Every line of the listing must be reproduced as it stands. Leave the images behind.

╔══

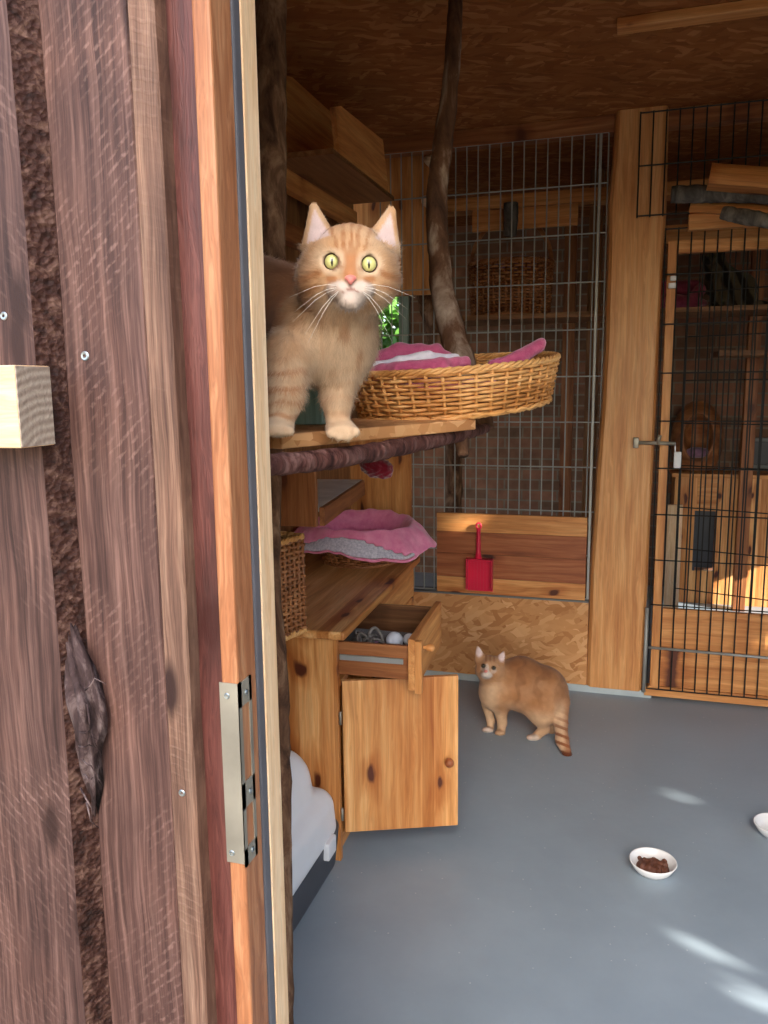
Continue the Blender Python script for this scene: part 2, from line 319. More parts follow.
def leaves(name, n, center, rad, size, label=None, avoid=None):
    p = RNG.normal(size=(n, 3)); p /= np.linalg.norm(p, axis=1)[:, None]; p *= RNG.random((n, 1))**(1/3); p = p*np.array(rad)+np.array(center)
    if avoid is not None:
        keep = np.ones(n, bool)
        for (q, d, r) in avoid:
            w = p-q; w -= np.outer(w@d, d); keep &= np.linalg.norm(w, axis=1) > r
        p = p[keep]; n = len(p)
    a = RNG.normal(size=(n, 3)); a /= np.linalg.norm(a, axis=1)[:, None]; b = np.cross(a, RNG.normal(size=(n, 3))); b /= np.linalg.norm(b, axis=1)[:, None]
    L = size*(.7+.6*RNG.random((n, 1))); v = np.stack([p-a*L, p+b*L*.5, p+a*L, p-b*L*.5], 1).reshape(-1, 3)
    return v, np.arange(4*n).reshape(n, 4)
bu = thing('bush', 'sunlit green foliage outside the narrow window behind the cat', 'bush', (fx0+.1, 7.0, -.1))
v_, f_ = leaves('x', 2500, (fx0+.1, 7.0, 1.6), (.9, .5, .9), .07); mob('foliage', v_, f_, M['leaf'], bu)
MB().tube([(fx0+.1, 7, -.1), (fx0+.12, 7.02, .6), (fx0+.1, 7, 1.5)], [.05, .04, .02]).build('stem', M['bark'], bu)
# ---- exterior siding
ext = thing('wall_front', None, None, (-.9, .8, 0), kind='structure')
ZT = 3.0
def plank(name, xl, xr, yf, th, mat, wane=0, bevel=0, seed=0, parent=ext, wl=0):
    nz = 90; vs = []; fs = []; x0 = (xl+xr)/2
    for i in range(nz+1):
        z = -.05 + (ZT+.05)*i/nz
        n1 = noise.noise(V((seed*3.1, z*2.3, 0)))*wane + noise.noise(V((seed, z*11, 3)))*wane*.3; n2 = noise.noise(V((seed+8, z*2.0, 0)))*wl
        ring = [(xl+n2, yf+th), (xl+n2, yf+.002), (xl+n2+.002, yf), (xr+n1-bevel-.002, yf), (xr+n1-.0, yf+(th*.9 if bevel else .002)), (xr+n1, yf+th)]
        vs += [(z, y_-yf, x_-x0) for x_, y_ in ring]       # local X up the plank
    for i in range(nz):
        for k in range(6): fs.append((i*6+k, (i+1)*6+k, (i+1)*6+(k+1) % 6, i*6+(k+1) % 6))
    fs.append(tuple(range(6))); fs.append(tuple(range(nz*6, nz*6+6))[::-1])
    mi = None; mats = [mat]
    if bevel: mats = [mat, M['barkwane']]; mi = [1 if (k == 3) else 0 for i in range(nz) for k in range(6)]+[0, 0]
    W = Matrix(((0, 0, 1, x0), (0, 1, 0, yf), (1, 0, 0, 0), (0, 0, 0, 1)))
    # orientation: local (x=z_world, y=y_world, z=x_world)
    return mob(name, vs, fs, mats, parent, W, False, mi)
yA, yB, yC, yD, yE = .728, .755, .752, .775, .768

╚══

**FULL RESPONSE:**
Continue the Blender Python script for this scene: part 2, from line 319. More parts follow.
def leaves(name, n, center, rad, size, label=None, avoid=None):
    p = RNG.normal(size=(n, 3)); p /= np.linalg.norm(p, axis=1)[:, None]; p *= RNG.random((n, 1))**(1/3); p = p*np.array(rad)+np.array(center)
    if avoid is not None:
        keep = np.ones(n, bool)
        for (q, d, r) in avoid:
            w = p-q; w -= np.outer(w@d, d); keep &= np.linalg.norm(w, axis=1) > r
        p = p[keep]; n = len(p)
    a = RNG.normal(size=(n, 3)); a /= np.linalg.norm(a, axis=1)[:, None]; b = np.cross(a, RNG.normal(size=(n, 3))); b /= np.linalg.norm(b, axis=1)[:, None]
    L = size*(.7+.6*RNG.random((n, 1))); v = np.stack([p-a*L, p+b*L*.5, p+a*L, p-b*L*.5], 1).reshape(-1, 3)
    return v, np.arange(4*n).reshape(n, 4)
bu = thing('bush', 'sunlit green foliage outside the narrow window behind the cat', 'bush', (fx0+.1, 7.0, -.1))
v_, f_ = leaves('x', 2500, (fx0+.1, 7.0, 1.6), (.9, .5, .9), .07); mob('foliage', v_, f_, M['leaf'], bu)
MB().tube([(fx0+.1, 7, -.1), (fx0+.12, 7.02, .6), (fx0+.1, 7, 1.5)], [.05, .04, .02]).build('stem', M['bark'], bu)
# ---- exterior siding
ext = thing('wall_front', None, None, (-.9, .8, 0), kind='structure')
ZT = 3.0
def plank(name, xl, xr, yf, th, mat, wane=0, bevel=0, seed=0, parent=ext, wl=0):
    nz = 90; vs = []; fs = []; x0 = (xl+xr)/2
    for i in range(nz+1):
        z = -.05 + (ZT+.05)*i/nz
        n1 = noise.noise(V((seed*3.1, z*2.3, 0)))*wane + noise.noise(V((seed, z*11, 3)))*wane*.3; n2 = noise.noise(V((seed+8, z*2.0, 0)))*wl
        ring = [(xl+n2, yf+th), (xl+n2, yf+.002), (xl+n2+.002, yf), (xr+n1-bevel-.002, yf), (xr+n1-.0, yf+(th*.9 if bevel else .002)), (xr+n1, yf+th)]
        vs += [(z, y_-yf, x_-x0) for x_, y_ in ring]       # local X up the plank
    for i in range(nz):
        for k in range(6): fs.append((i*6+k, (i+1)*6+k, (i+1)*6+(k+1) % 6, i*6+(k+1) % 6))
    fs.append(tuple(range(6))); fs.append(tuple(range(nz*6, nz*6+6))[::-1])
    mi = None; mats = [mat]
    if bevel: mats = [mat, M['barkwane']]; mi = [1 if (k == 3) else 0 for i in range(nz) for k in range(6)]+[0, 0]
    W = Matrix(((0, 0, 1, x0), (0, 1, 0, yf), (1, 0, 0, 0), (0, 0, 0, 1)))
    # orientation: local (x=z_world, y=y_world, z=x_world)
    return mob(name, vs, fs, mats, parent, W, False, mi)
yA, yB, yC, yD, yE = .728, .755, .752, .775, .768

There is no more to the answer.